= WHAT THE EXERCISE ASKS =
Copy exactly, and only, the lines below from the first through the one containing "lower edge', 'sandbag')", both included; pictures are omitted.

= SUPPLIED INFORMATION =

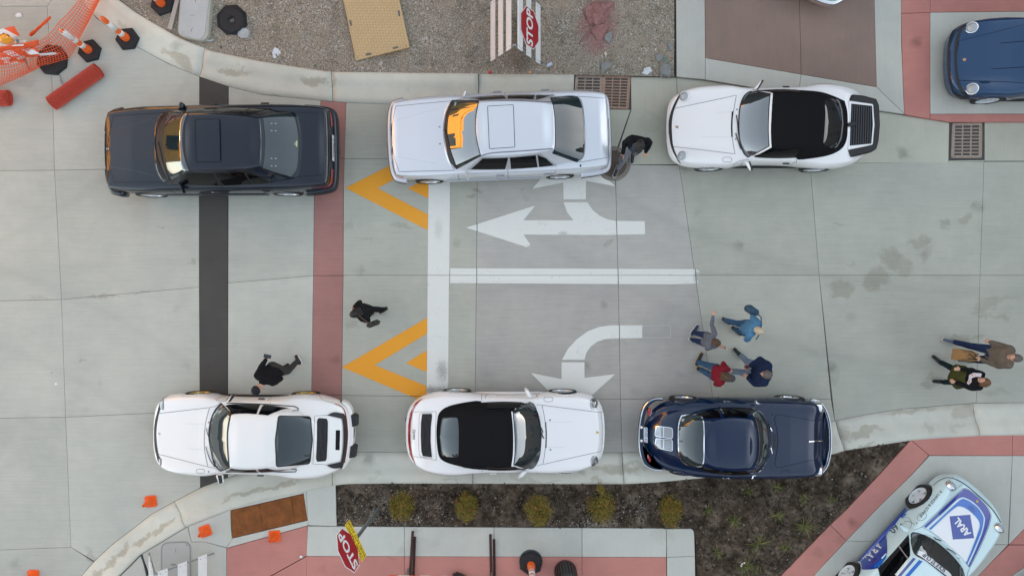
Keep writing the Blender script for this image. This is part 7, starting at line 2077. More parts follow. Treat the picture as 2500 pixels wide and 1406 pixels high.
# ---- skid barricade feet and board at the lower edge
for i, (xa, xb, lab) in enumerate((((1007, 1297, 998, 1384), (1012, 1311, 1007, 1398), 'striped skid barricade, of which the left feet and a board corner show'), ((1197, 1305, 1200, 1392), (1206, 1317, 1208, 1404), 'skid barricade right of the striped one, only its rusty feet and posts show'))):
    c = P(xa[0], 1400, ZW); c.z = ZW
    t = empty('skid_barricade', c, 0, lab, 'barricade', 'barricades')
    for (x0, y0, x1, y1) in (xa, xb):
        p0, p1 = P(x0, y0, ZW + .05) - c, P(x1, y1 + 60, ZW + .05) - c
        d = (p1 - p0).normalized(); n = Vector((-d.y, d.x, 0))
        bm = bmesh.new()
        for w0, w1, z0_, z1_ in ((-.028, .028, 0, .006), (.022, .028, 0, .05)):
            pl = [(p0 + n * w0).xy, (p1 + n * w0).xy, (p1 + n * w1).xy, (p0 + n * w1).xy]; prism_bm(pl, z0_, z1_, bm)
        from_bm('foot', fixn(bm), M_BROWN, t)
        q0 = P(x1 + (1 if i else -1), y1, ZW + .03) - c
        bm = bmesh.new(); box_bm(bm, (q0.x, q0.y - .05, .75), (.045, .045, 1.5)); from_bm('upright', bm, M_STEEL, t)
    if i == 0:
        for z_, x0, x1 in ((1.30, 950, 1016), (.9, 958, 1020)):
            p0, p1 = P(x0, 1404, z_) - c, P(x1 + 180, 1408, z_) - c
            board('board', p0, p1, .2, .025, M_STRIPE, t)
    else:
        p0, p1 = P(1120, 1425, .9) - c, P(1290, 1425, .9) - c; board('board', p0, p1, .2, .025, M_STRIPE, t)
bm = bmesh.new()
box_bm(bm, (0, 0, .075), (.36, .20, .15)); bmesh.ops.bevel(bm, geom=bm.edges[:], offset=.05, segments=4, affect='EDGES')
o = from_bm('sandbag', bm, mat('dark_sack', (.03, .028, .028), .9, bump=.4), None, True); o.location = P(1124, 1408, ZW); o.location.z = ZW; o.rotation_euler = (0, 0, R(-25)); tag(o, 'dark sandbag between the two skid barricades at the lower edge', 'sandbag')

# ---- slatted litter bin
b = P(1380, 1392, ZW); b.z = ZW
t = empty('litter_bin', b, 0, 'dark slatted round litter bin cut by the lower edge', 'litter bin')
for i in range(24):
    a0 = 2 * math.pi * i / 24
    bm = bmesh.new(); box_bm(bm, (.235, 0, .42), (.018, .045, .78), None); bm.transform(Matrix.Rotation(a0, 4, 'Z')); o = from_bm('slat', bm, mat('bin_slat', (.022, .02, .021), .45), t)
bm = bmesh.new(); lathe_bm(bm, [(.25, .78), (.27, .80), (.27, .84), (.235, .86), (.17, .84), (.165, .78)], 40); from_bm('rim', fixn(bm), mat('bin_rim', (.03, .032, .034), .35), t, True)
bm = bmesh.new(); lathe_bm(bm, [(0, .03), (.22, .03), (.22, .8), (.21, .8), (.205, .05), (0, .05)], 32); from_bm('liner', fixn(bm), M_INK, t)

# ---- paper scraps on the road
for (x, y, s_, lab) in ((47, 38, .07, 'crumpled white paper on the road at upper left'), (137, 937, .03, 'tiny white paper scrap on the road at far left'), (735, 1358, .035, 'white cigarette stub on the red slab by the joint')):
    bm = bmesh.new(); bmesh.ops.create_icosphere(bm, subdivisions=2, radius=1)
    for v in bm.verts: v.co *= 1 + .5 * noise.noise(v.co * 2.3 + Vector((x, y, 0)))
    for v in bm.verts: v.co = Vector((v.co.x * s_, v.co.y * s_ * .8, max(0, v.co.z * s_ * .3 + s_ * .15)))
    z_ = ZW if y > 1340 else 0
    o = from_bm('paper_scrap', bm, mat('white_paper', (.72, .73, .73), .8)); o.location = P(x, y, z_); o.location.z = z_; tag(o, lab, 'litter', 'paper scraps')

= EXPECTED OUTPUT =
Keep writing the Blender script for this image. This is part 7, starting at line 2077. More parts follow. Treat the picture as 2500 pixels wide and 1406 pixels high.
# ---- skid barricade feet and board at the lower edge
for i, (xa, xb, lab) in enumerate((((1007, 1297, 998, 1384), (1012, 1311, 1007, 1398), 'striped skid barricade, of which the left feet and a board corner show'), ((1197, 1305, 1200, 1392), (1206, 1317, 1208, 1404), 'skid barricade right of the striped one, only its rusty feet and posts show'))):
    c = P(xa[0], 1400, ZW); c.z = ZW
    t = empty('skid_barricade', c, 0, lab, 'barricade', 'barricades')
    for (x0, y0, x1, y1) in (xa, xb):
        p0, p1 = P(x0, y0, ZW + .05) - c, P(x1, y1 + 60, ZW + .05) - c
        d = (p1 - p0).normalized(); n = Vector((-d.y, d.x, 0))
        bm = bmesh.new()
        for w0, w1, z0_, z1_ in ((-.028, .028, 0, .006), (.022, .028, 0, .05)):
            pl = [(p0 + n * w0).xy, (p1 + n * w0).xy, (p1 + n * w1).xy, (p0 + n * w1).xy]; prism_bm(pl, z0_, z1_, bm)
        from_bm('foot', fixn(bm), M_BROWN, t)
        q0 = P(x1 + (1 if i else -1), y1, ZW + .03) - c
        bm = bmesh.new(); box_bm(bm, (q0.x, q0.y - .05, .75), (.045, .045, 1.5)); from_bm('upright', bm, M_STEEL, t)
    if i == 0:
        for z_, x0, x1 in ((1.30, 950, 1016), (.9, 958, 1020)):
            p0, p1 = P(x0, 1404, z_) - c, P(x1 + 180, 1408, z_) - c
            board('board', p0, p1, .2, .025, M_STRIPE, t)
    else:
        p0, p1 = P(1120, 1425, .9) - c, P(1290, 1425, .9) - c; board('board', p0, p1, .2, .025, M_STRIPE, t)
bm = bmesh.new()
box_bm(bm, (0, 0, .075), (.36, .20, .15)); bmesh.ops.bevel(bm, geom=bm.edges[:], offset=.05, segments=4, affect='EDGES')
o = from_bm('sandbag', bm, mat('dark_sack', (.03, .028, .028), .9, bump=.4), None, True); o.location = P(1124, 1408, ZW); o.location.z = ZW; o.rotation_euler = (0, 0, R(-25)); tag(o, 'dark sandbag between the two skid barricades at the lower edge', 'sandbag')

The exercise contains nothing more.